For those who don’t know EGR is an acronym for Exhaust Gas Recirculation and sits at the back of the engine with 2 heater hoses connected. An inlet and outlet hose is used to cool exhaust gases in the engine.

The common problem is the EGR cooler is known to split internally causing coolant to leak externally and worse, internally into the combustion chamber causing hydrolock similar to what happens when you try and start a flood-damaged car. Major engine damage, like a cracked cylinder head or bent piston connecting rods. The EGR cooler set-up is similar to manufacturers of vehicles that use the engine’s coolant to flow through an automatic transmission heat exchanger and if it splits, corrodes or cracks the engine coolant mixes with the automatic transmission oil.

Unsealed 4X4 magazine mentions a specialist workshop can test the EGR cooler.

A specialist workshop will be able to test your EGR to see whether it’s leaking or not. The test involves pumping fluorescent fluid into the EGR assembly, pressurising the EGR to beyond its normal operating pressure and checking for leaks with a fluorescent light.

Unsealed 4×4

Ford Ranger 3.2 Timing Cover Oil Leak

The pre-purchase conducted by BPC Auto Inspect on this Ford Ranger at a large reputable car dealer has revealed an oil leak originating from the front of the engine.
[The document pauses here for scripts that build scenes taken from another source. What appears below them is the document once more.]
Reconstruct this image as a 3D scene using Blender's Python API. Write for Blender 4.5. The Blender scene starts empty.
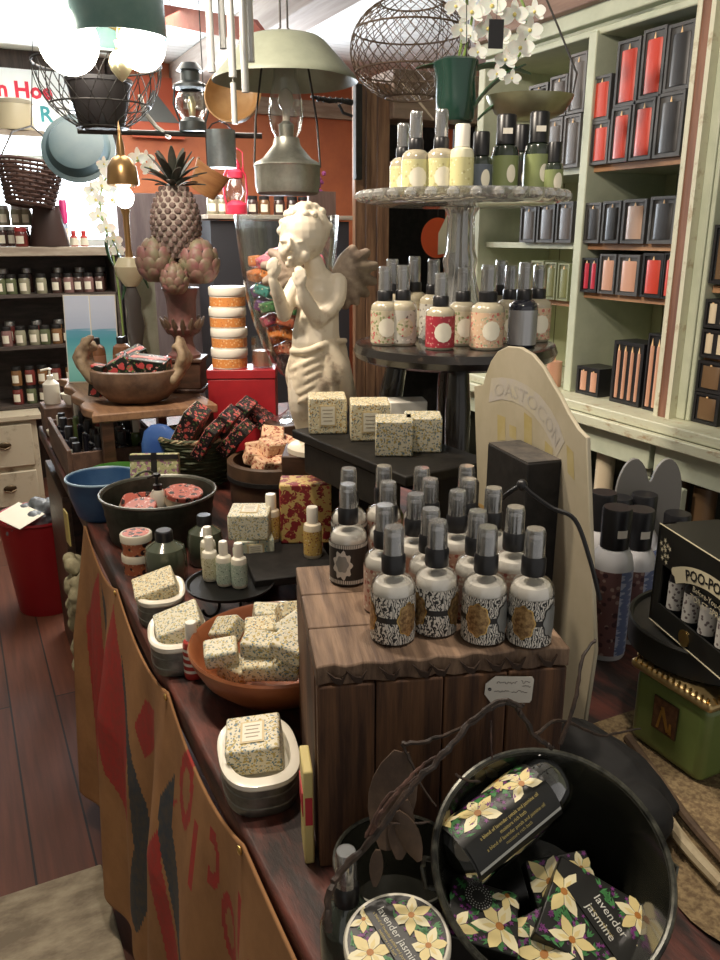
import bpy, bmesh, math, random
from mathutils import Vector, Matrix, Euler
R = math.radians
sc = bpy.context.scene
COL = sc.collection
rnd = random.Random(7)
# ---------------------------------------------------------------- camera
EYE = 1.5; YAW = 26.565; PITCH = 17.0; FPX = 800.0
cam_d = bpy.data.cameras.new('camera'); cam = bpy.data.objects.new('camera', cam_d); COL.objects.link(cam)
cam.location = (0, 0, EYE); cam.rotation_euler = (R(90 - PITCH), 0, R(-YAW))
cam_d.sensor_fit = 'VERTICAL'; cam_d.sensor_height = 24; cam_d.lens = FPX * 24 / 960
cam_d.clip_start = .02; sc.camera = cam
# ---------------------------------------------------------------- world, lights, exposure
w = bpy.data.worlds.new('world'); sc.world = w; w.use_nodes = True
w.node_tree.nodes['Background'].inputs[0].default_value = (1, .95, .89, 1)
w.node_tree.nodes['Background'].inputs[1].default_value = .28
def area(name, loc, tgt, size, power, col, sy=None):
    l = bpy.data.lights.new(name, 'AREA'); l.energy = power; l.color = col; l.size = size
    if sy: l.shape = 'RECTANGLE'; l.size_y = sy
    o = bpy.data.objects.new(name, l); COL.objects.link(o); o.location = loc
    o.rotation_euler = (Vector(tgt) - Vector(loc)).to_track_quat('-Z', 'Y').to_euler(); return o
def spot(name, loc, tgt, power, col, ang=50, rad=.04, blend=.6):
    l = bpy.data.lights.new(name, 'SPOT'); l.energy = power; l.color = col; l.spot_size = R(ang); l.spot_blend = blend; l.shadow_soft_size = rad
    o = bpy.data.objects.new(name, l); COL.objects.link(o); o.location = loc
    o.rotation_euler = (Vector(tgt) - Vector(loc)).to_track_quat('-Z', 'Y').to_euler(); return o
WARM = (1, .83, .64); WARM2 = (1, .88, .74); DAY = (.84, .92, 1)
spot('ceiling_spot_front', (.30, 1.15, 2.45), (.45, .75, 1.05), 30, WARM2, 75, .05)
spot('ceiling_spot_jars', (.60, .60, 2.45), (.50, .42, .95), 22, WARM2, 46, .04)
spot('ceiling_spot_middle', (.05, 1.6, 2.45), (.60, 1.55, 1.1), 34, WARM, 80, .06)
spot('added_spot_urn', (.15, 1.7, 2.45), (.70, 2.4, 1.35), 30, WARM2, 70, .06)  # extra spot added to brighten the urn and the rear of the table
spot('ceiling_spot_cabinet', (-.2, 1.7, 2.42), (1.9, 2.0, 1.4), 60, WARM2, 80, .05)
spot('ceiling_spot_cabinet_near', (.3, .5, 2.42), (1.9, 1.7, 1.3), 22, WARM2, 70, .05)
area('ceiling_panel_light', (.9, 3.9, 2.3), (.9, 3.9, 0), 1.2, 30, WARM2, 1.2)
area('daylight_window_left', (.6, 5.3, 1.95), (.8, 2.5, 1.6), .75, 22, DAY, .85)
area('added_uplight_fill', (1.3, 4.4, 1.75), (1.2, 3.3, 2.5), .8, 30, DAY, .5)  # added fill with no source in the room, lifts the ceiling and back
sc.view_settings.view_transform = 'Standard'; sc.view_settings.look = 'None'
sc.view_settings.gamma = 1; sc.view_settings.use_curve_mapping = False
sc.view_settings.exposure = .68
sc.cycles.max_bounces = 7; sc.cycles.transparent_max_bounces = 16; sc.cycles.transmission_bounces = 5
sc.cycles.caustics_reflective = False; sc.cycles.caustics_refractive = False
sc.cycles.sample_clamp_indirect = 6
# ---------------------------------------------------------------- placing: photo ray meets a height, a plane or a distance
_ph, _th = R(YAW), R(PITCH)
def _ray(px, py):
    a = (px - 360) / FPX; b = -(py - 480) / FPX; fx, fy = math.sin(_ph), math.cos(_ph)
    return Vector((fy*a + fx*math.sin(_th)*b + fx*math.cos(_th), -fx*a + fy*math.sin(_th)*b + fy*math.cos(_th), math.cos(_th)*b - math.sin(_th)))
def at(px, py, z=None, X=None, Y=None, D=None):
    r = _ray(px, py)
    t = (z - EYE) / r.z if z is not None else X / r.x if X is not None else Y / r.y if Y is not None else D
    return Vector((r.x*t, r.y*t, EYE + r.z*t))
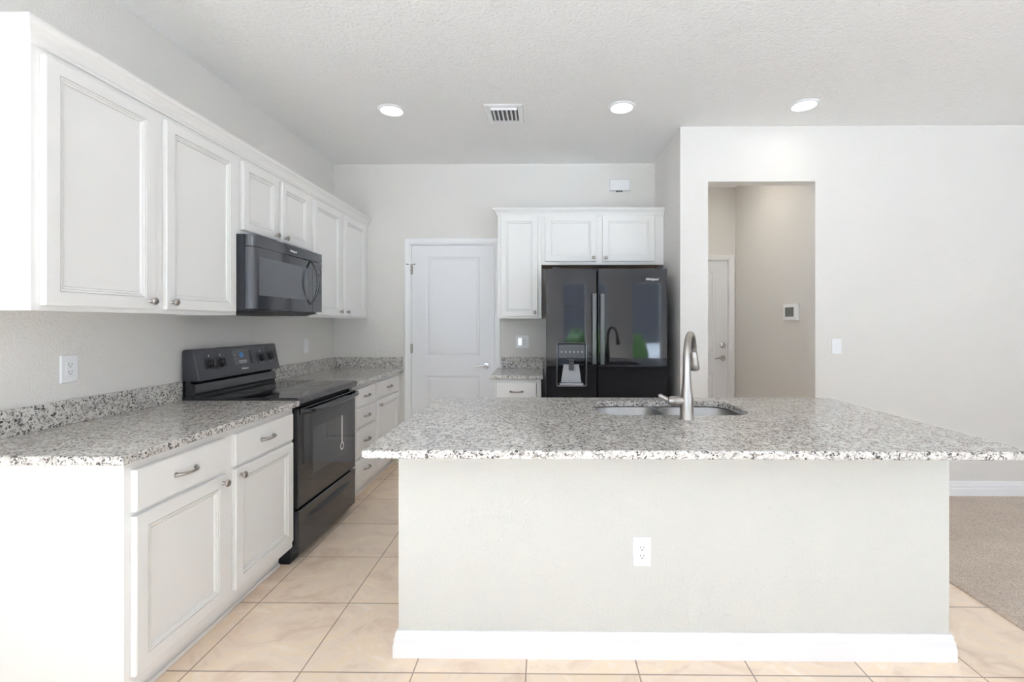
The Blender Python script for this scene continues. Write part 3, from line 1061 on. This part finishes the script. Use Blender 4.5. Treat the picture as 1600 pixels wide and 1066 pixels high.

The oil is seeping from the area around the front timing cover. If you notice a significant accumulation of oil in one spot, I recommend cleaning the entire area and closely monitoring the leak to identify its source. Possible culprits may include the timing case oil seal, timing cover gasket, or sump gasket.
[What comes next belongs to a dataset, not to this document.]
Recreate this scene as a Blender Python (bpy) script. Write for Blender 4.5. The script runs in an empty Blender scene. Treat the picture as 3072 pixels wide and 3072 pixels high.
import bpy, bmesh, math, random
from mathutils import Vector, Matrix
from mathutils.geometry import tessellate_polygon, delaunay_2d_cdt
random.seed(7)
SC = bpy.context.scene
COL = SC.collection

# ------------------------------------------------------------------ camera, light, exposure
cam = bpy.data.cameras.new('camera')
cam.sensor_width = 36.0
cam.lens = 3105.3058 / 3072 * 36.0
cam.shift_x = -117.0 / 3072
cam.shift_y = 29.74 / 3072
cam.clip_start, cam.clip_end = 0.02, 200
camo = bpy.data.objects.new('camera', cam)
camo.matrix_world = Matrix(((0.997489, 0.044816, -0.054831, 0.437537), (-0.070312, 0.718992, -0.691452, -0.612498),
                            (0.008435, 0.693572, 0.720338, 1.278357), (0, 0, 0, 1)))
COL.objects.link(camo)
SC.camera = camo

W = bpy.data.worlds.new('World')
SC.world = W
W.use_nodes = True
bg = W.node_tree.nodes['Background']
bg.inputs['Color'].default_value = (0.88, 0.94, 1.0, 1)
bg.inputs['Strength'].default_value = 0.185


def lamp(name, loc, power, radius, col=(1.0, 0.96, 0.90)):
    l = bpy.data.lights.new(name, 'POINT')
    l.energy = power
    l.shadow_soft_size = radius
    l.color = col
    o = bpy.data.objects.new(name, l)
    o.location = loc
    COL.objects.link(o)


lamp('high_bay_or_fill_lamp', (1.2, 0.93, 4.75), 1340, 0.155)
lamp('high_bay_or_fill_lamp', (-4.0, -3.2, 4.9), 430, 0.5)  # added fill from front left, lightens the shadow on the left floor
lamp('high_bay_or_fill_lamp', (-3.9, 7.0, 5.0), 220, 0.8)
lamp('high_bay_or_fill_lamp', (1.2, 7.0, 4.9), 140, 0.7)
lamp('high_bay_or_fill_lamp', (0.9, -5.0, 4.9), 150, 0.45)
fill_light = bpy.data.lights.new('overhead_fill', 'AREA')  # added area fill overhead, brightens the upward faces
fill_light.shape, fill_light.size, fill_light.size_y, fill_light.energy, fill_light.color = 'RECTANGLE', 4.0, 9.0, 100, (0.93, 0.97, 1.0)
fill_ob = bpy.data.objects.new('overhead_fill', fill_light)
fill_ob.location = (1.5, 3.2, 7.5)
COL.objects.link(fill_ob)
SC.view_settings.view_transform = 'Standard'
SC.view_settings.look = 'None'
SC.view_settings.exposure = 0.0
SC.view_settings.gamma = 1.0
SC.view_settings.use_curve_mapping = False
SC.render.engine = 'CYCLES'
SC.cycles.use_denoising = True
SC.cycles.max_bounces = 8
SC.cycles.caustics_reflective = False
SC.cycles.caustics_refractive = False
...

Ford Ranger 3.2 Timing Cover oil leak.
Ford Ranger 3.2 Timing Cover Oil Leak
Ford Ranger 3.2 oil leak front of engine.
Ford Ranger 3.2 Oil Leak Front of Engine

Buying a Used Ford Ranger

The P5AT engine, a 3.2L turbo diesel engine used in Ford Ranger and Mazda BT 50 vehicles, is known to encounter other common issues, especially as the mileage increases:

  • Injector problems – This issue may lead to excessive fuel entering the cylinder due to a faulty injector, potentially causing damage to the piston. It’s recommended to maintain and replace injectors around the 100,000km mark regularly.
  • Oil pump concerns – Some reports have highlighted design flaws in the oil pump that could result in issues, particularly if oil changes are not performed correctly.
  • Other potential issues – Additional reported problems involve challenges with the glow plug control unit and crankshaft sensor.

In my Ryco Catch Can Review I help buyers understand why short trips around the city make getting a major engine service on diesel engines at 100,000km more important.

Ford Ranger Years to Avoid

There are two schools of thought on Ford Ranger years to avoid in Australia, with some nuance depending on the specific engine:

Generally Less Reliable Years

1999 & 2001 – These earlier Rangers had reported issues like engine gauges (1999) and transmission problems (2001).

PX Ranger (2011-2018) with 3.2L Engine – While the PX Ranger is generally well-regarded, the 3.2L five-cylinder turbo-diesel (P5AT engine) can be problematic. These engines seem to require stricter maintenance compared to other Rangers. Issues can include injector failure, oil pump problems, and other potential concerns.

Finding a Reliable Ranger

  • 2.2L or 2.5L Engines in PX Rangers – These engines tend to be more reliable than the 3.2L option, though they may lack some power and features.
  • Pre-PX Rangers – Many sources consider these, particularly 1988, 2000, and 1986, as reliable choices, but remember a well-maintained vehicle of any year is important.
  • Remember – Regardless of year, a pre-purchase inspection by a mechanic is crucial to assess any specific vehicle’s condition.